After the Second World War, industrial film captured the economic reconstruction under different ideological auspices in both parts of Germany. As a commissioned film production, it followed corporate guidelines in the Federal Republic, while state and company interests had to be taken into account in the GDR. Despite these different production contexts, the films here and there promise one thing above all: progress, a better life and work, a happy future. In the young Federal Republic, this means first and foremost prosperity, mobility and a steadily growing economic power; in East Germany, it means above all the proclamation of economic programs and the founding of large socialist enterprises that also keep the social and personal advancement of their workers in mind.

With the increasing mechanization of the working world and a developing awareness of the ecological consequences of environmentally harmful technologies, the ideas of quality, progress and modernity propagated by the industrial films also change from the 1960s onwards. They take into account a changing image of corporations and companies that redefine progress and, for example in the West, integrate ethical aspects into the guiding principles of their automated, robot-controlled working worlds.

Progress as a promise. Under this motto, the retrospective brings together industrial films from West and East Germany that were created for companies and businesses in the mining, iron, steel and automotive industries, as well as the chemical and optical industries.

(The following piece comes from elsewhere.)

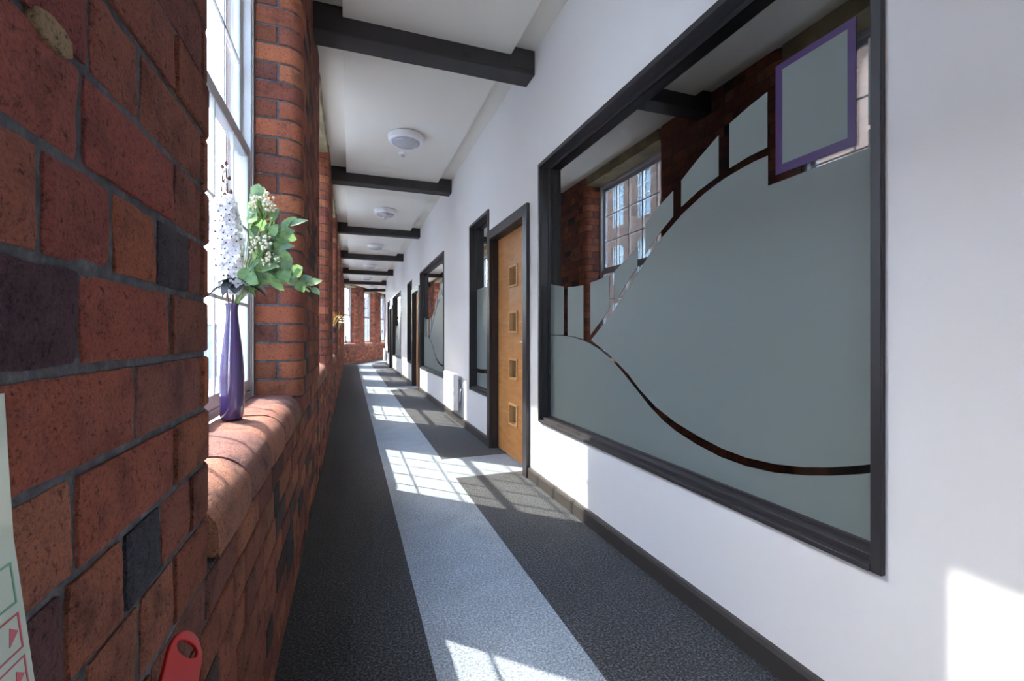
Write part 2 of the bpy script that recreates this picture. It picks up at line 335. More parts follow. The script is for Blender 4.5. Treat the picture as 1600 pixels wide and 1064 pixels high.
# measured joints on the near pier (course index -> y of joints)
NEAR = {0: [.503, .719], 1: [.45, .563, .674, .788, .85], -1: [.616, .85], -2: [.496, .731], -3: [.48, .585, .686, .797], 2: [.507, .731, .85], 3: [.626, .85], 4: [.733], 5: [.52, .853]}
NEARCOL = {(0, .4): (.085,.042,.050), (1, .7): (.075,.060,.066), (-3, .63): (.050,.052,.064), (-3, .42): (.13,.060,.058), (-1, .7): (.26,.10,.07),
           (1, .6): (.36,.115,.055), (1, .5): (.27,.078,.055), (0, .6): (.32,.090,.055), (-1, .5): (.33,.10,.060), (-2, .6): (.33,.10,.058), (2, .6): (.30,.085,.060), (2, .4): (.31,.095,.065), (3, .45): (.24,.065,.052)}
def build_brick_wall(name, M4, ya, yb, openings, near=False, corner_lbl=None):
    wall = None; g = G(); cand = []      # cand: (size score, builder)
    zs, zt = .682, ZC
    # core
    g.box(-.285, -REC, ya, yb, 0, zs)
    piers = []; p = ya
    for a, b in openings: piers.append((p, a)); p = b
    piers.append((p, yb))
    for i, (a, b) in enumerate(piers): core_pier(g, a, b, zs-.02 if False else zs, zt, i > 0, i < len(piers)-1)
    me = g.mesh(name); wall = link(name, me, M['mortar']); wall.matrix_world = M4; struct(wall)
    # outer skin (exterior)
    ex = G(); ex.box(-.33, -.285, ya, yb, 0, .74)
    for i, (a, b) in enumerate(piers): ex.box(-.33, -.285, a+(.03 if i else 0), b-(.03 if i < len(piers)-1 else 0), .74, zt)
    for a, b in openings: ex.box(-.33, -.285, a-.03, b+.03, 3.06, zt)
    ex.obj('outer_brick_skin', M['out'], wall)
    Minv = M4
    def add(fn, y, z, size):
        w = M4 @ Vector((0, y, z)); d = (w-Vector((0, 0, 1.08))).length
        vis = w.y > .3 and not (w.x < -.5)
        ang = max(.02, abs((w-Vector((0,0,1.08))).normalized().dot(M4.to_3x3() @ Vector((1,0,0)))))
        cand.append((size*ang/d/d if vis else -1, fn))
    # below sill courses, full length
    k0 = math.floor((0-C0)/CH)
    for k in range(k0, -4):
        z0, z1 = max(0, zc(k)), zc(k+1)
        if k == -5: z1 = zs
        y = ya-R.uniform(0, .2)
        while y < yb:
            L = .108 if R.random() < .33 else .216; L *= R.uniform(.94, 1.06)
            a, b = max(ya, y), min(yb, y+L); y += L
            if b-a < .03: continue
            col = bcol(.2 if near else .06); sd = R.randrange(9999)
            def fn(gg, d, a=a, b=b, z0=z0, z1=z1, col=col, sd=sd):
                if d < 1.3: brick_face(gg, a, b, z0, z1, 8, 4, col, sd)
                else: brick_simple(gg, a, b, z0, z1, col)
            add(fn, (a+b)/2, (z0+z1)/2, (b-a)*(z1-z0))
    # piers
    kt = math.ceil((zt-C0)/CH)
    for i, (a, b) in enumerate(piers):
        for k in range(-4, kt):
            z0, z1 = zc(k), min(zc(k+1), zt)
            if k == -4: z0 = zs
            if z1-z0 < .03: continue
            par = k % 2; ends = []
            isn = near and abs(b-.94) < .01
            la = .0; lb = .0
            if i > 0:
                L, RL = (.10, .207) if par else (.212, .105); la = L
                col = tuple(v*f_ for v, f_ in zip(bcol(.04), (1.3, 1.22, 1.1)))
                add(lambda gg, d, b_=a, L=L, RL=RL, z0=z0, z1=z1, col=col: corner_brick(gg, b_, -1, L, RL, z0, z1, col, 5 if d < 6 else 2), a+.03, (z0+z1)/2, .16*(z1-z0)*3)
                if not par:
                    col = tuple(v*.85 for v in bcol(.02))
                    add(lambda gg, d, b_=a, z0=z0, z1=z1, col=col: reveal_brick(gg, b_, -1, -.21, -.105, z0, z1, col), a, (z0+z1)/2, .01*(z1-z0))
            if i < len(piers)-1:
                L, RL = (.10, .207) if par else (.212, .105)
                if isn: L = (b-NEAR[k][-1]) if k in NEAR and b-NEAR[k][-1] < .23 else (.09 if par else .21)
                lb = L
                col = tuple(v*f_ for v, f_ in zip(bcol(.0 if isn else .04), (1.3, 1.22, 1.1)))
                add(lambda gg, d, b_=b, L=L, RL=RL, z0=z0, z1=z1, col=col: corner_brick(gg, b_, 1, L, RL, z0, z1, col, 5 if d < 6 else 2), b-.05, (z0+z1)/2, .16*(z1-z0))
                if not par:
                    col = tuple(v*.85 for v in bcol(.02))
                    add(lambda gg, d, b_=b, z0=z0, z1=z1, col=col: reveal_brick(gg, b_, 1, -.21, -.105, z0, z1, col), b, (z0+z1)/2, .01*(z1-z0))
            cuts = []
            if isn and k in NEAR:
                js = [j for j in NEAR[k] if j < b-lb+.001]
                y = js[0]; pre = []
                while y > a+la+.12: y -= R.choice([.216, .216, .108]); pre.append(max(y, a+la))
                cuts = sorted(pre)+js
                if abs(cuts[-1]-(b-lb)) > .01: cuts.append(b-lb)
            else:
                y = a+la; cuts = [y]
                while y < b-lb-.16:
                    y += (.108 if R.random() < .35 else .216)*R.uniform(.95, 1.05); cuts.append(min(y, b-lb))
                if b-lb-cuts[-1] < .05 and len(cuts) > 1: cuts[-1] = b-lb
                else: cuts.append(b-lb)
            for c0, c1 in zip(cuts, cuts[1:]):
                if c1-c0 < .02: continue
                col = bcol(.0 if isn else (.14 if near else .05))
                if isn:
                    for (kk, yy), cc in NEARCOL.items():
                        if kk == k and c0 <= yy < c1: col = cc
                    col = (col[0]*1.25, col[1]*1.25, col[2]*1.42)
                sd = R.randrange(9999)
                def fn(gg, d, a_=c0, b_=c1, z0=z0, z1=z1, col=col, sd=sd):
                    if d < 1.3: brick_face(gg, a_, b_, z0, z1, 12, 6, col, sd, .0013)
                    elif d < 2.4: brick_face(gg, a_, b_, z0, z1, 4, 2, col, sd)
                    else: brick_simple(gg, a_, b_, z0, z1, col)
                add(fn, (c0+c1)/2, (z0+z1)/2, (c1-c0)*(z1-z0))
    cand.sort(key=lambda t: -t[0])
    # distance proxy from the score order is not needed: recompute per brick
    nobj = 295 if near else 0
    for s_, fn in cand[:nobj]:
        gg = G(); fn(gg, 1.0 if s_ > .004 else 2.0); gg.obj('brick', M['brick'], wall)
    st = G()
    for s_, fn in cand[nobj:]: fn(st, 9.0)
    o = st.obj('far_brickwork', M['brick'], wall); o['kind'] = 'stuff'
    return wall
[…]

It was created in collaboration with film and contemporary historians who curated selected programs. We would like to thank Ralf Forster (From difficult beginnings and an everyday life of records: the GDR steel industry on film; Everything for the coal: GDR industrial films about energy production; Carried-over motorization: GDR films about the car; Chemistry in action: companies and products in GDR industrial film; Recording life, conveying knowledge, improving communication: Industrial Films Promote Photography, Film and Magnetic Tape; Zeiss for the World: Industrial Films from Jena and Oberkochen), Jeanpaul Goergen (Workshop for Europe - Fire on the Ruhr; The Steel Trace: Images of the West German Iron and Steel Industry; Form Games: Avant-Garde Approaches in the Industrial Film of the Federal Republic; Creation Without End), Günter Riederer (Craftsmen, Technicians, Skilled Workers: Automation in Volkswagen's Corporate Films) and Florian Wüst (Under the Microscope: Chemistry in Everyday Life, Synthesis of Progress: Man and Automation).

The film series accompanies the exhibition Fortschritt als Versprechen. Industrial Photography in Divided Germany, which will be on view at the German Historical Museum from February 10 to May 29, 2023 as part of EMOP - European Month of Photography.